Empieza la función. Suena la orquesta. Aparecen los personajes. Se suceden las arias. La mujer enamorada del enemigo de su familia, se juran amor eterno. El hermano de ella, Enrico, se opone. Lucía tendrá que ser de Arturo, no de Edgardo. Ella se desespera, se rebela, es inocente; lo que no lograría por la fuerza su hermano lo consiguen los sutiles argumentos del clérigo Raimundo. Noche de bodas en las tierras altas de Escocia. Castillos, naturaleza salvaje. La sociedad celebra la feliz unión. El horror estalla: Lucía asesina a su marido en el lecho nupcial (sin duda antes de que se consumara la unión) y se vuelve loca. O al revés, se vuelve loca y asesina a su esposo. La escena de la locura: la voz de Lucía y una flauta sonando las mismas notas. Edgardo se entera de la boda, maldice a Lucía. En ese momento la familia de ella le comunica lo que sucede: Lucía está agonizando, ha perdido el juicio.
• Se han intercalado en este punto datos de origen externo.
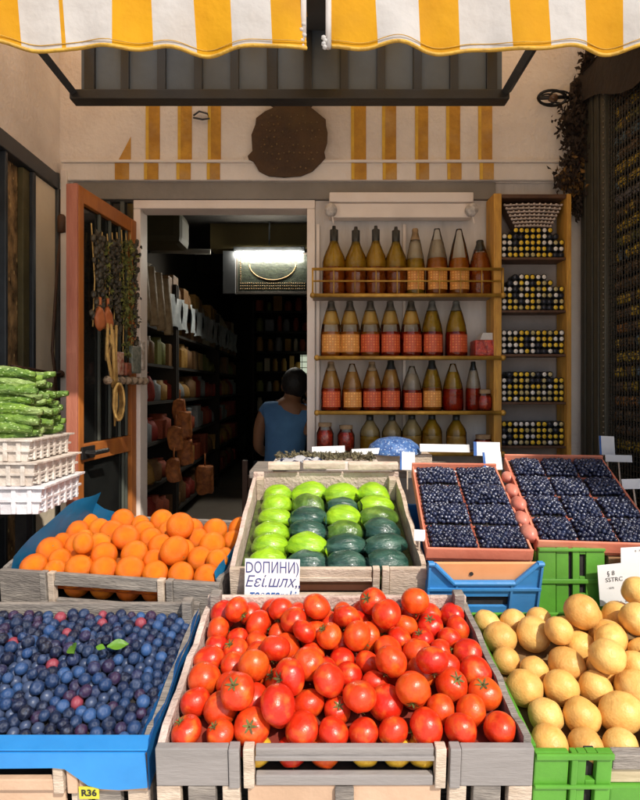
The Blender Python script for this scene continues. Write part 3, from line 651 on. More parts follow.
# dried vine: twisting stems with many small curled leaves
T = thing('dried_vine', 'dark dried vine trailing down the wall beside the olive post', 'vine', (1.06, 2.34, 2.0)); o0 = T.location
stem, leaf, lf2 = MB(), MB(), MB()
path = [P(589,50,2.31), P(584,72,2.32), P(579,92,2.33), P(575,110,2.33), P(568,124,2.32), P(571,140,2.33), P(575,152,2.34), P(569,165,2.33), P(566,180,2.33), P(572,190,2.35), P(578,215,2.355)]
for k in range(4): stem.tube([p+Vector((rng.uniform(-.012,.02), rng.uniform(-.02,.01), rng.uniform(-.02,.02))) for p in path], 0.006, 6)
def leafquad(mb, c, s):
    q = Euler((rng.uniform(0,6.3), rng.uniform(0,6.3), rng.uniform(0,6.3))).to_matrix()
    pts = [Vector((-1,0,0)), Vector((-0.2,0.55,0.25)), Vector((1,0,0)), Vector((-0.2,-0.55,0.25))]
    mb.quad(*[c+(q @ p)*s for p in pts])
for i in range(len(path)-1):
    for k in range(210):
        c = path[i].lerp(path[i+1], rng.random())
        bul = 0.035 if i in (3,4,7,8) else 0.026
        c = c+Vector((rng.gauss(0.012,bul*0.8), rng.gauss(-0.01,0.016), rng.gauss(0,0.02)))
        if c.y > 2.385: c.y = 2.38
        leafquad(lf2 if (i in (7,8) and rng.random() < 0.4) else leaf, c, rng.uniform(0.008,0.020))
rel(stem).build('stem', mat('vine_stem', (0.035,0.018,0.009), None, 20, 0.8), T, True)
rel(leaf).build('leaves', mat('dry_leaves', (0.040,0.021,0.010), (0.015,0.009,0.006), 60, 0.85, 0.4, 50), T, fixn=False)
rel(lf2).build('leaves', mat('ochre_leaves', (0.22,0.11,0.02), (0.10,0.05,0.012), 60, 0.8, 0.4, 50), T, fixn=False)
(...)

Se oye el tañido funeral de una campana. Lucía ha muerto. Edgardo comprende que ella siempre le amó, que le ha sido fiel y, desesperado, se apuñala. Telón.
Con ese argumento todavía hay gente que va a la ópera a lucir su posición social en la pequeña ciudad de provincias. Ni que fuera el teatro de Weimar.
Esta ópera de Donizetti tuvo una ilustre y muy digna espectadora: Madame Bovary.